Excerpted from VentureBeat
By Matt Lautz

Traditionally, top talent flocks to the coasts for the in-demand and most coveted technology jobs. The Midwest is rarely seen as a technology hub, if at all. In recent years that has been attributed to the “brain drain” phenomenon — the idea that talent created and nurtured in Midwest cities leaves for larger cities that are more well-known for their business and tech culture.

However, new research is beginning to paint a different story of rising job growth and business prosperity in the Midwest.

A quarterly report published this June by global human resources consulting firm Manpower ranked the top 10 cities hiring in the third fiscal quarter of 2013 and surprisingly Silicon Valley and New York weren’t listed. Coming in at number one on the list was a sleeper — Des Moines, Iowa, with a projected 26 percent net employment outlook. Grand Rapids, Mich., and Columbus, Ohio, also made the list.

Other cities like Milwaukee and Madison, Wis., have begun to transform from manufacturing meccas to growing pockets of tech innovation and are supporting a new wave of entrepreneurship in the process. In fact, Wisconsin Governor Scott Walker recently passed a budget that will fund several initiatives aimed at encouraging entrepreneurship and innovation. This includes $6 million for seed accelerator and capital catalyst programs through Wisconsin Economic Development Corp.

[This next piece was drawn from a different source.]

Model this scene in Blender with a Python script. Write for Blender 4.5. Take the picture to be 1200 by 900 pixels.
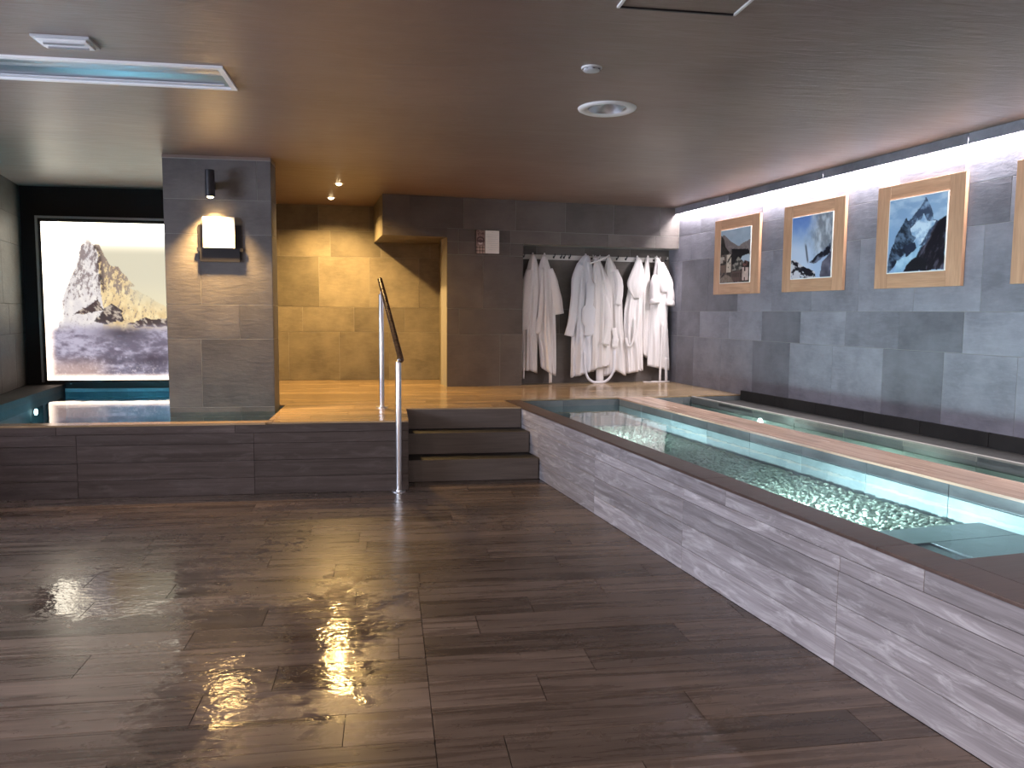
import bpy, bmesh, math, random
import numpy as np
from mathutils import Matrix, Vector

random.seed(7)
RNG = np.random.RandomState(11)
for o in list(bpy.data.objects):
    bpy.data.objects.remove(o, do_unlink=True)
SC = bpy.context.scene
COL = SC.collection

# ------------------------------------------------------------------ camera, world, exposure, big lights
H = 1.4                                   # eye height
YAW, PITCH, ROLL = math.radians(8.888), math.radians(5.155), math.radians(0.4365)
TH = math.radians(7.71)                   # pool wing is turned by this angle against the hall
ZP = 0.55                                 # raised deck level
ZC = 2.68                                 # ceiling


def camera():
    s, c = math.sin(YAW), math.cos(YAW)
    fw = Vector((s, c, 0)); r = Vector((c, -s, 0)); up = Vector((0, 0, 1))
    cp, sp = math.cos(PITCH), math.sin(PITCH)
    f2 = fw * cp - up * sp; u2 = up * cp + fw * sp
    cr, sr = math.cos(ROLL), math.sin(ROLL)
    r3 = r * cr + u2 * sr; u3 = u2 * cr - r * sr
    cam = bpy.data.cameras.new('camera'); o = bpy.data.objects.new('camera', cam); COL.objects.link(o)
    cam.sensor_width = 36.0; cam.lens = 928.76 / 1200 * 36.0; cam.clip_start = 0.05
    m = Matrix((r3, u3, -f2)).transposed().to_4x4(); m.translation = (0, 0, H)
    o.matrix_world = m
    SC.camera = o


camera()
W = bpy.data.worlds.new('world'); SC.world = W; W.use_nodes = True
W.node_tree.nodes['Background'].inputs[0].default_value = (0.62, 0.70, 0.86, 1)
W.node_tree.nodes['Background'].inputs[1].default_value = 0.6
vs = SC.view_settings
vs.view_transform = 'Standard'; vs.look = 'None'; vs.gamma = 1.0; vs.use_curve_mapping = False
vs.exposure = 0.58

RM = Matrix.Rotation(TH, 4, 'Z')          # frame of the pool wing
I4 = Matrix.Identity(4)


def light(name, kind, loc, energy, color, direction=(0, 0, -1), frame=I4, **kw):
    l = bpy.data.lights.new(name, kind); l.energy = energy; l.color = color
    for k, v in kw.items():
        setattr(l, k, v)
    o = bpy.data.objects.new(name, l); COL.objects.link(o)
    q = Vector(direction).to_track_quat('-Z', 'Y')
    o.matrix_world = frame @ Matrix.Translation(loc) @ q.to_matrix().to_4x4()
    return o


# hall lighting behind the viewer: daylight of the window in the left wall, two lit ceiling lamps
light('daylight', 'AREA', (-4.71, 3.2, 1.85), 285, (0.77, 0.81, 1.0), (1, 0.0, -0.05), shape='RECTANGLE', size=3.9, size_y=1.05)
for lx, ly in ((-2.6, -0.6), (0.2, -0.9), (-1.2, -2.3), (2.0, -2.0)):
    light('hall_lamp_light', 'AREA', (lx, ly, ZC - 0.05), 80, (1.0, 0.86, 0.80), shape='DISK', size=0.3)
cv_l = light('cove_light', 'AREA', (0, 0, 0), 150, (1.0, 0.94, 0.97), shape='RECTANGLE', size=0.03, size_y=8.0)
cv_l.matrix_world = RM @ Matrix.Translation((4.722, 4.8, 2.641)) @ Matrix.Rotation(math.radians(14), 4, 'Y')


# ------------------------------------------------------------------ mesh helpers
def mesh(name, V, F, mat=None, smooth=False):
    m = bpy.data.meshes.new(name)
    m.from_pydata([tuple(v) for v in V], [], F)
    if smooth:
        m.polygons.foreach_set('use_smooth', [True] * len(m.polygons))
    if mat:
        m.materials.append(mat)
    m.update()
    return m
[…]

Midwest cities are also getting the attention of venture capital firms. One VC firm, Hyde Park VC, just announced that it is looking to pour $25 million in funding into Midwest-specific startups. And a report from venture fund Venture51 shows VC growth in the Midwest increased by 103 percent, compared to Silicon Valley’s 12.6 percent and NYC’s growth of one percent between 2005 and 2010.